--- BEGIN ---
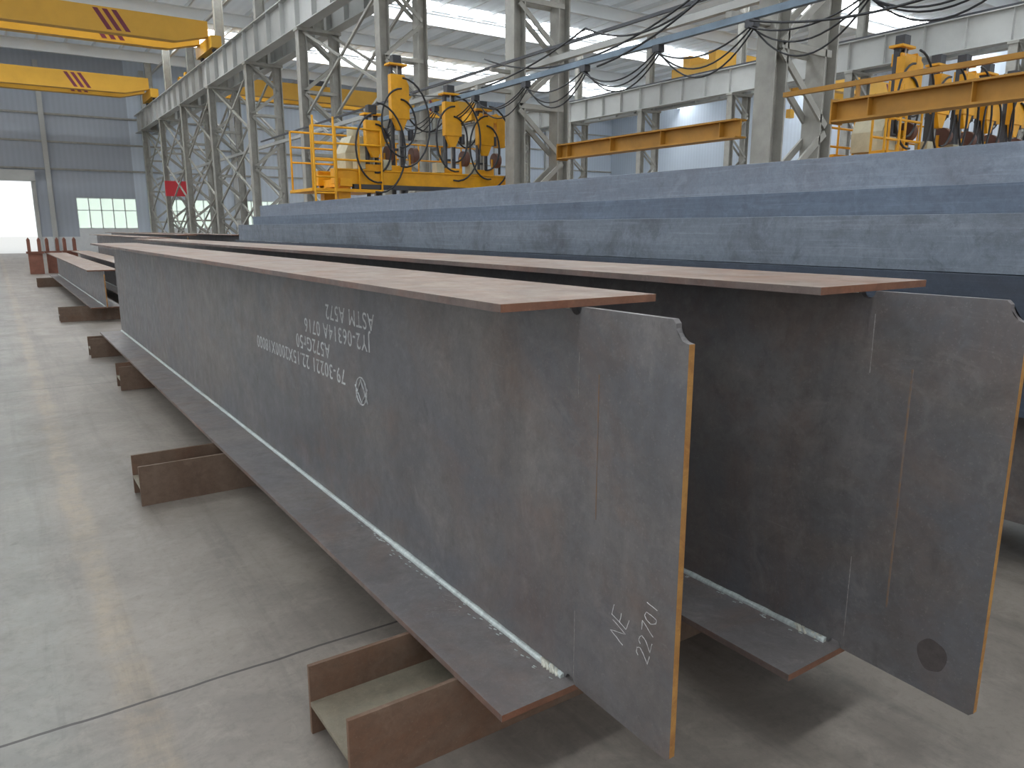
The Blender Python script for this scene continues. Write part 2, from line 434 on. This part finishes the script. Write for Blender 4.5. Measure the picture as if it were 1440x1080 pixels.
for i, (a, b) in enumerate(wins):
    g = MB('window_%d' % (i+1)); g.box((a, Y1+.1, 1.65), (b, Y1+.13, 3.8), 'glass')
    n = 5
    for k in range(n+1):
        xx = a+(b-a)*k/n; g.box((xx-.035, Y1+.02, 1.65), (xx+.035, Y1+.16, 3.8), 'plinth')
    for zz in (1.65, 2.9, 3.74): g.box((a, Y1+.02, zz), (b, Y1+.16, zz+.06), 'plinth')
    g.done()
d = MB('door_1')
d.box((-4.15, Y1-.12, 0), (-3.9, Y1-.02, dz), 'greyl'); d.box((2.55, Y1-.12, 0), (2.8, Y1-.02, dz), 'greyl')
d.box((-4.15, Y1-.6, dz), (2.8, Y1-.14, dz+.7), 'greyl'); d.done()
w = MB('wall_right'); w.box((X1, Y0, 0), (X1+.25, Y1+.25, 1.2), 'plinth'); w.box((X1, Y0, 1.2), (X1+.25, Y1+.25, 13.5), 'wallr'); w.done()

c = MB('ceiling')
strips = [-12.5+12.84*k for k in range(7)]
yy = Y0; ZR = 13.55; HW = .75
SS = [q for q in strips if q+1 < Y1]
for s in SS:
    c.box((X0, yy, ZR), (X1, s-HW, ZR+.12), 'roof'); yy = s+HW
c.box((X0, yy, ZR), (X1, Y1+.25, ZR+.12), 'roof'); c.done()
for i, s in enumerate(SS):
    k = MB('skylight_%d' % (i+1)); k.box((X0, s-HW, ZR+.02), (X1, s+HW, ZR+.1), 'sky'); k.done()
p = MB('roof_purlins')
xx = X0+.5
while xx < X1:
    p.box((xx-.05, Y0, ZR-.22), (xx+.05, Y1, ZR), 'raft'); xx += 1.6
p.done()
for y in YC:
    r = MB('roof_rafter')
    r.box((X0, y-.13, ZR-.9), (X1, y+.13, ZR-.86), 'raft'); r.box((X0, y-.02, ZR-.86), (X1, y+.02, ZR-.26), 'raft')
    r.box((X0, y-.13, ZR-.26), (X1, y+.13, ZR-.22), 'raft'); r.done()

# ------------------------------------------------------------------ lattice columns and runways
def column(xc, y):
    mb = MB('lattice_column'); s = .58; w_ = .15; top = 8.3
    for sx in (-s, s):
        a = xc+sx
        mb.box((a-w_, y-.16, 0), (a-w_+.03, y+.16, top), 'grey'); mb.box((a+w_-.03, y-.16, 0), (a+w_, y+.16, top), 'grey')
        mb.box((a-w_+.03, y-.015, 0), (a+w_-.03, y+.015, top), 'grey')
    n = 8; h = top/n
    for yy in (y-.14, y+.14):
        for i in range(n):
            z = i*h
            p, q = (xc-s, yy, z+.05), (xc+s, yy, z+h-.05)
            if i % 2: p, q = (xc+s, yy, z+.05), (xc-s, yy, z+h-.05)
            mb.strut(p, q, .04, .10, 'grey')
            if i % 2 == 0: mb.strut((xc-s, yy, z+.03), (xc+s, yy, z+.03), .04, .10, 'grey')
    mb.box((xc-s-.3, y-.3, 0), (xc+s+.3, y+.3, .04), 'grey')
    mb.box((xc-s-.2, y-.2, top-.1), (xc+s+.2, y+.2, top), 'grey')
    mb.box((xc-.2, y-.15, top), (xc-.17, y+.15, ZR-.9), 'grey'); mb.box((xc+.17, y-.15, top), (xc+.2, y+.15, ZR-.9), 'grey')
    mb.box((xc-.17, y-.015, top), (xc+.17, y+.015, ZR-.9), 'grey')
    mb.done()
ROWS = [10, 32]
for xc in ROWS:
    for y in YC: column(xc, y)
    for sx in (-.55, .55):
        g = MB('crane_runway_girder'); a = xc+sx
        g.box((a-.2, Y0, 8.301), (a+.2, Y1-.3, 8.34), 'greyl'); g.box((a-.02, Y0, 8.34), (a+.02, Y1-.3, 9.46), 'greyl')
        g.box((a-.2, Y0, 9.46), (a+.2, Y1-.3, 9.5), 'greyl'); g.box((a-.04, Y0, 9.5), (a+.04, Y1-.3, 9.62), 'dark')
        y = Y0+.6
        while y < Y1-1:
            g.box((a-.18, y-.01, 8.34), (a+.18, y+.01, 9.46), 'greyl'); y += 1.6
        g.done()
g = MB('column_tie_rail')
for z in (5.2, 12.2): g.strut((10.4, Y0, z), (10.4, Y1-.3, z), .12, .12, 'greyl')
g.done()
b = MB('column_cross_bracing')
for i in (5, 7, 8, 9, 10):
    y0, y1 = YC[i], YC[i+1]
    for xx in (9.5, 10.5):
        for (z0, z1) in ((.3, 2.9), (2.9, 5.5), (5.5, 8.2)):
            b.strut((xx, y0, z0), (xx, y1, z1), .07, .08, 'grey'); b.strut((xx, y1, z0), (xx, y0, z1), .07, .08, 'grey')
b.done()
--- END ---
### Given exercise
Set down the complete material exactly, but do not include the images.

### Result of the exercise
The Blender Python script for this scene continues. Write part 2, from line 434 on. This part finishes the script. Write for Blender 4.5. Measure the picture as if it were 1440x1080 pixels.
for i, (a, b) in enumerate(wins):
    g = MB('window_%d' % (i+1)); g.box((a, Y1+.1, 1.65), (b, Y1+.13, 3.8), 'glass')
    n = 5
    for k in range(n+1):
        xx = a+(b-a)*k/n; g.box((xx-.035, Y1+.02, 1.65), (xx+.035, Y1+.16, 3.8), 'plinth')
    for zz in (1.65, 2.9, 3.74): g.box((a, Y1+.02, zz), (b, Y1+.16, zz+.06), 'plinth')
    g.done()
d = MB('door_1')
d.box((-4.15, Y1-.12, 0), (-3.9, Y1-.02, dz), 'greyl'); d.box((2.55, Y1-.12, 0), (2.8, Y1-.02, dz), 'greyl')
d.box((-4.15, Y1-.6, dz), (2.8, Y1-.14, dz+.7), 'greyl'); d.done()
w = MB('wall_right'); w.box((X1, Y0, 0), (X1+.25, Y1+.25, 1.2), 'plinth'); w.box((X1, Y0, 1.2), (X1+.25, Y1+.25, 13.5), 'wallr'); w.done()

c = MB('ceiling')
strips = [-12.5+12.84*k for k in range(7)]
yy = Y0; ZR = 13.55; HW = .75
SS = [q for q in strips if q+1 < Y1]
for s in SS:
    c.box((X0, yy, ZR), (X1, s-HW, ZR+.12), 'roof'); yy = s+HW
c.box((X0, yy, ZR), (X1, Y1+.25, ZR+.12), 'roof'); c.done()
for i, s in enumerate(SS):
    k = MB('skylight_%d' % (i+1)); k.box((X0, s-HW, ZR+.02), (X1, s+HW, ZR+.1), 'sky'); k.done()
p = MB('roof_purlins')
xx = X0+.5
while xx < X1:
    p.box((xx-.05, Y0, ZR-.22), (xx+.05, Y1, ZR), 'raft'); xx += 1.6
p.done()
for y in YC:
    r = MB('roof_rafter')
    r.box((X0, y-.13, ZR-.9), (X1, y+.13, ZR-.86), 'raft'); r.box((X0, y-.02, ZR-.86), (X1, y+.02, ZR-.26), 'raft')
    r.box((X0, y-.13, ZR-.26), (X1, y+.13, ZR-.22), 'raft'); r.done()

# ------------------------------------------------------------------ lattice columns and runways
def column(xc, y):
    mb = MB('lattice_column'); s = .58; w_ = .15; top = 8.3
    for sx in (-s, s):
        a = xc+sx
        mb.box((a-w_, y-.16, 0), (a-w_+.03, y+.16, top), 'grey'); mb.box((a+w_-.03, y-.16, 0), (a+w_, y+.16, top), 'grey')
        mb.box((a-w_+.03, y-.015, 0), (a+w_-.03, y+.015, top), 'grey')
    n = 8; h = top/n
    for yy in (y-.14, y+.14):
        for i in range(n):
            z = i*h
            p, q = (xc-s, yy, z+.05), (xc+s, yy, z+h-.05)
            if i % 2: p, q = (xc+s, yy, z+.05), (xc-s, yy, z+h-.05)
            mb.strut(p, q, .04, .10, 'grey')
            if i % 2 == 0: mb.strut((xc-s, yy, z+.03), (xc+s, yy, z+.03), .04, .10, 'grey')
    mb.box((xc-s-.3, y-.3, 0), (xc+s+.3, y+.3, .04), 'grey')
    mb.box((xc-s-.2, y-.2, top-.1), (xc+s+.2, y+.2, top), 'grey')
    mb.box((xc-.2, y-.15, top), (xc-.17, y+.15, ZR-.9), 'grey'); mb.box((xc+.17, y-.15, top), (xc+.2, y+.15, ZR-.9), 'grey')
    mb.box((xc-.17, y-.015, top), (xc+.17, y+.015, ZR-.9), 'grey')
    mb.done()
ROWS = [10, 32]
for xc in ROWS:
    for y in YC: column(xc, y)
    for sx in (-.55, .55):
        g = MB('crane_runway_girder'); a = xc+sx
        g.box((a-.2, Y0, 8.301), (a+.2, Y1-.3, 8.34), 'greyl'); g.box((a-.02, Y0, 8.34), (a+.02, Y1-.3, 9.46), 'greyl')
        g.box((a-.2, Y0, 9.46), (a+.2, Y1-.3, 9.5), 'greyl'); g.box((a-.04, Y0, 9.5), (a+.04, Y1-.3, 9.62), 'dark')
        y = Y0+.6
        while y < Y1-1:
            g.box((a-.18, y-.01, 8.34), (a+.18, y+.01, 9.46), 'greyl'); y += 1.6
        g.done()
g = MB('column_tie_rail')
for z in (5.2, 12.2): g.strut((10.4, Y0, z), (10.4, Y1-.3, z), .12, .12, 'greyl')
g.done()
b = MB('column_cross_bracing')
for i in (5, 7, 8, 9, 10):
    y0, y1 = YC[i], YC[i+1]
    for xx in (9.5, 10.5):
        for (z0, z1) in ((.3, 2.9), (2.9, 5.5), (5.5, 8.2)):
            b.strut((xx, y0, z0), (xx, y1, z1), .07, .08, 'grey'); b.strut((xx, y1, z0), (xx, y0, z1), .07, .08, 'grey')
b.done()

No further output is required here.